I'd put money on the client-side options in /etc/system (or ndd equivs in scripts) not being raised high enough. We've discussed these Solaris tunables to death before now. A good document on them can be found here:
http://www.rvs.uni-hannover.de/people/voeckler/tune/EN/tune.html
I also have a question stemming from this discussion; first, some background:
Oracle, and other db's I presume, keep a lot of data in memory. They arrange to have parts of tables in memory according to their use patterns, if at all possible. Solaris, as with most modern Unixen, has a filesystem buffer-cache that keeps small writes (and probably also large writes) and reads in memory that's not part of the user-process space, and isn't AFAIK shared with the user-process space.
It's possible in Sol2.6-7 to use priority-paging to alleviate the buffer- cache competition for process memory. Solaris 8 has a different memory model. Either way the problem doesn't go away, it just bites less hard and fast.
Now (I'm getting there!) VxFS, UFS (since Sol2.6), and raw-disk devices (or Disksuite metadevices or VxVM volumes) all allow for DirectIO or raw IO. The goal being *not* to double-cache database files.
The DBMS is better at cacheing database data and more system RAM can be used constructively by the DBMS if there's less buffer-cache competing. It also saves lots of double-copies between the buffer-cache and user process space. As an aside VxFS allows 'discovered' DirectIO which means Oracle's small writes can still cause a problem.

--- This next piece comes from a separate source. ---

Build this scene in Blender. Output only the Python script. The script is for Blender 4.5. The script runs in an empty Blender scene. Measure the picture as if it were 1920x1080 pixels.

What I want to know, and what I have yet to have clarified for me, is:
1) are NFS files buffer-cached? (I believe they are) and,
2) is there anything that can be done to moderate the buffer-cache competition (other than priority-paging), and/or alleviate the double-copying that this implies.
Also, given that on Solaris I'm informed that nothing short of an obscure fcntl() call can ensure data is flushed from a file back to the server, just how do databases maintain their ACID transaction semantics? Do you need log sections on local disk regardless?
I feel I should know this stuff, being an old hand now on the list, but it occurred to me that I still don't have all the answers. Sorry if this was a little incoherent, not entirely sober and alert right now, I might have missed something obvious.